Mark McGuire, the executive vice president of business operations, followed by saying: “This is the positive to a controversial thing called seat licenses. If a seat-license situation ever came up, it sort of makes a legal right to whoever holds the license to do what they want with the tickets. We don’t have that. Consequently, we’re left in some sort of a fine area. Sometimes we joke there’s a percentage of the season ticket-holder group that’s deceased.”

Asked directly about seat licenses, McGuire said the new owner would “look at all opportunities to figure out what they’ve got to do to renovate Wrigley Field to make it the way they’d like it, and that would be one of the things that’s a possibility.”

So what, do you institute a seat license each time a season ticket holder dies, or does everyone who already has season tickets get socked with a big fee in order to hang on to them? The former option seems like it would be hard to administer, the latter seems really damn unfair. If I’m missing something, someone please fill me in on how it would work.


6 Comments
Oldest
Newest Most Voted
Inline Feedbacks
View all comments
Pete Toms
15 years ago

Craig, this got a TON of press in NYC last year with the Giants and Jets selling PSLs for their new digs and a lot of longtime season ticket holders were really ticked off that they had to pony up big to keep their seats ( or even move to less desirable ones ).

Not all fans are opposed to PSLs though.  Some Bears fans lobbied for them when Soldier Field was renovated because they saw them as a good investment and in fact there is a “secondary market” for PSLs.

And now I blow my own horn.  I predicted last month chez Maury that we would see more PSLs in baseball ( they have been used more often in football than baseball ).

NEW STADIA Darren Rovell predicts that in ‘09 a proposed new stadium project will fail. A popular and political backlash against public dollars for private stadiums (CitiField and Yankee Stadium bringing much national media attention to the subject), the credit crisis and the greatly softer market for stadium naming rights will be problematic for the Marlins (soon), Rays and A’s. Can you say PSL?

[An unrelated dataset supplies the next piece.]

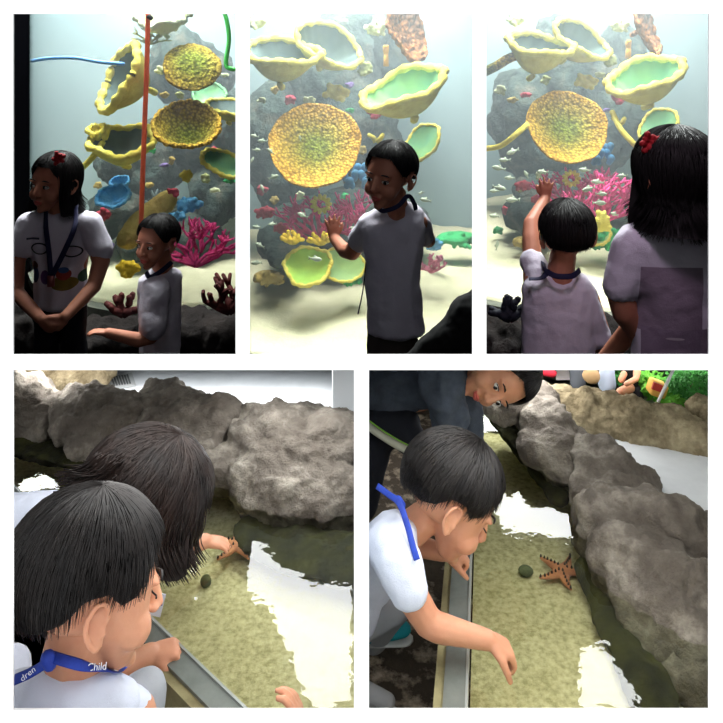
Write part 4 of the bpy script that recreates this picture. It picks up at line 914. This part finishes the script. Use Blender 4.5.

Back to the Cubs.  Somebody, the owner, the ISFA or a combination of the two, is gonna invest a lot of money into Wrigley.  Where is it gonna come from?  That’s what the PSL is about.

themarksmith
15 years ago

Is this what the Red Sox do?

Doug
15 years ago

The Colts did not have PSLs in their new stadium, but I’m sure you are right that most teams do have them.

Rob
15 years ago

The Red Sox do not have seat licenses.  They also claim that the seat ticket account is non-transferrable, and I suspect that would apply in the case of an immediate family member as well.

Rob
15 years ago

The easiest way to think about this is to think about season tickets as a home. Consider normal season tickets like leasing an apartment, and a PSL as buying a home. 

Under normal season ticket plans, you are a season ticket holder at the will of the team. For PR and customer relations purposes teams will almost always give their season ticket holders first right of refusal upon renewal, but usually the team is under no legal obligation to do so. If a team wants or needs your seats, they can take them. With a PSL, you own the right to purchase tickets in your seats. Just like a home, this right is fully transferable, so you can pass it down or sell it at will.

While PSLs often get a bad rap in the media, for some people the extra cash is a worthwhile investment if they want to keep the seats in the family or could potentially profit from selling the PSL in the secondary market. Basically, converting from normal season tickets to PSLs is like an apartment building converting to condos. For some residents it will seem unfair and like ownership is trying to price them out. For others its a fantastic opportunity to keep their home and gain equity in it.

As far as instituting them, there are three main options teams go with: requiring only new season ticket holders to purchase them, requiring every season ticket holder to have one, or only using them for prime seating locations while keeping a traditional arrangement for the cheaper seats. Obviously whoever purchases the Cubs will have to take a look at all these options and figure out which will generate the most revenue without generating bad press or ill will among fans.

Levi Stahl
15 years ago

My big worry with my Cubs season tickets is less that they’ll force me to pony up for a PSL (which, admittedly, would suck) than that the new ownership will realize that they’re wildly underpricing the upper deck. They could easily double ticket prices in the upper deck and do just fine, but the Tribune, for all its flaws, always seemed to take the line that it was good to keep some seats reasonably affordable for the once-a-year family outings, trips that will yield significant long-term returns in TV ratings, merchandise sales, and ticket sales down the road.

Whether the next owners will feel the same way is yet to be seen.